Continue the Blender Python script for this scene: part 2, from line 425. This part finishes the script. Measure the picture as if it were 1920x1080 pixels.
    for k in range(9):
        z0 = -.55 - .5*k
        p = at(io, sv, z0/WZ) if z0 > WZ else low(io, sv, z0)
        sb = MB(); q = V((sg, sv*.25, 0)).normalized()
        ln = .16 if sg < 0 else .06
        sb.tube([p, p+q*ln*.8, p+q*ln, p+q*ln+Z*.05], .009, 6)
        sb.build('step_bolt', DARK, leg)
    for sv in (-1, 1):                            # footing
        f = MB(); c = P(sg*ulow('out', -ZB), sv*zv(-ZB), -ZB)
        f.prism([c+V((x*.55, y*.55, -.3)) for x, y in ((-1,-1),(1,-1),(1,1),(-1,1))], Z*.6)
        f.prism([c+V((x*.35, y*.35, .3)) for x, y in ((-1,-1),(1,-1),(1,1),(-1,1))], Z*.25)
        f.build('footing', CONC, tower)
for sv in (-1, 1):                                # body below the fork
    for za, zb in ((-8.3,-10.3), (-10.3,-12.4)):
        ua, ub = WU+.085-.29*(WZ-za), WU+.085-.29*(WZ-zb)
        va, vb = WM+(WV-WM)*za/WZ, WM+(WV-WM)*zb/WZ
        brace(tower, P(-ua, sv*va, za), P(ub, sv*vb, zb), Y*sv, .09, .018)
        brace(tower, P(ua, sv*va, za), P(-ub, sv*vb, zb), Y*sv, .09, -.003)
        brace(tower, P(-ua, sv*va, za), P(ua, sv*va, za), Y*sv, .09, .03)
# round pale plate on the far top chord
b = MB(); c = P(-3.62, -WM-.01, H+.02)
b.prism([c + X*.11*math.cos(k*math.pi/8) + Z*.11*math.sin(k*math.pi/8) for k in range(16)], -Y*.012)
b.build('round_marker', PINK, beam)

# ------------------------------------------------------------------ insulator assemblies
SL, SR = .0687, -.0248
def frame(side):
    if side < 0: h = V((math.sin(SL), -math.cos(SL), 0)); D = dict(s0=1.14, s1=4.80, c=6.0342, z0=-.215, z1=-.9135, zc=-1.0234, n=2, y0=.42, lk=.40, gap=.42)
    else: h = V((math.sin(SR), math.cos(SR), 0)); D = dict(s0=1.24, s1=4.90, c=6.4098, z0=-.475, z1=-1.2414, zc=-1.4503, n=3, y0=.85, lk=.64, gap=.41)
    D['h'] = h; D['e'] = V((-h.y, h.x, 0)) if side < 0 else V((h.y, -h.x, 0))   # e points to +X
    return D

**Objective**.
Write the data from above out again, exactly.

**Answer below**.
Continue the Blender Python script for this scene: part 2, from line 425. This part finishes the script. Measure the picture as if it were 1920x1080 pixels.
    for k in range(9):
        z0 = -.55 - .5*k
        p = at(io, sv, z0/WZ) if z0 > WZ else low(io, sv, z0)
        sb = MB(); q = V((sg, sv*.25, 0)).normalized()
        ln = .16 if sg < 0 else .06
        sb.tube([p, p+q*ln*.8, p+q*ln, p+q*ln+Z*.05], .009, 6)
        sb.build('step_bolt', DARK, leg)
    for sv in (-1, 1):                            # footing
        f = MB(); c = P(sg*ulow('out', -ZB), sv*zv(-ZB), -ZB)
        f.prism([c+V((x*.55, y*.55, -.3)) for x, y in ((-1,-1),(1,-1),(1,1),(-1,1))], Z*.6)
        f.prism([c+V((x*.35, y*.35, .3)) for x, y in ((-1,-1),(1,-1),(1,1),(-1,1))], Z*.25)
        f.build('footing', CONC, tower)
for sv in (-1, 1):                                # body below the fork
    for za, zb in ((-8.3,-10.3), (-10.3,-12.4)):
        ua, ub = WU+.085-.29*(WZ-za), WU+.085-.29*(WZ-zb)
        va, vb = WM+(WV-WM)*za/WZ, WM+(WV-WM)*zb/WZ
        brace(tower, P(-ua, sv*va, za), P(ub, sv*vb, zb), Y*sv, .09, .018)
        brace(tower, P(ua, sv*va, za), P(-ub, sv*vb, zb), Y*sv, .09, -.003)
        brace(tower, P(-ua, sv*va, za), P(ua, sv*va, za), Y*sv, .09, .03)
# round pale plate on the far top chord
b = MB(); c = P(-3.62, -WM-.01, H+.02)
b.prism([c + X*.11*math.cos(k*math.pi/8) + Z*.11*math.sin(k*math.pi/8) for k in range(16)], -Y*.012)
b.build('round_marker', PINK, beam)

# ------------------------------------------------------------------ insulator assemblies
SL, SR = .0687, -.0248
def frame(side):
    if side < 0: h = V((math.sin(SL), -math.cos(SL), 0)); D = dict(s0=1.14, s1=4.80, c=6.0342, z0=-.215, z1=-.9135, zc=-1.0234, n=2, y0=.42, lk=.40, gap=.42)
    else: h = V((math.sin(SR), math.cos(SR), 0)); D = dict(s0=1.24, s1=4.90, c=6.4098, z0=-.475, z1=-1.2414, zc=-1.4503, n=3, y0=.85, lk=.64, gap=.41)
    D['h'] = h; D['e'] = V((-h.y, h.x, 0)) if side < 0 else V((h.y, -h.x, 0))   # e points to +X
    return D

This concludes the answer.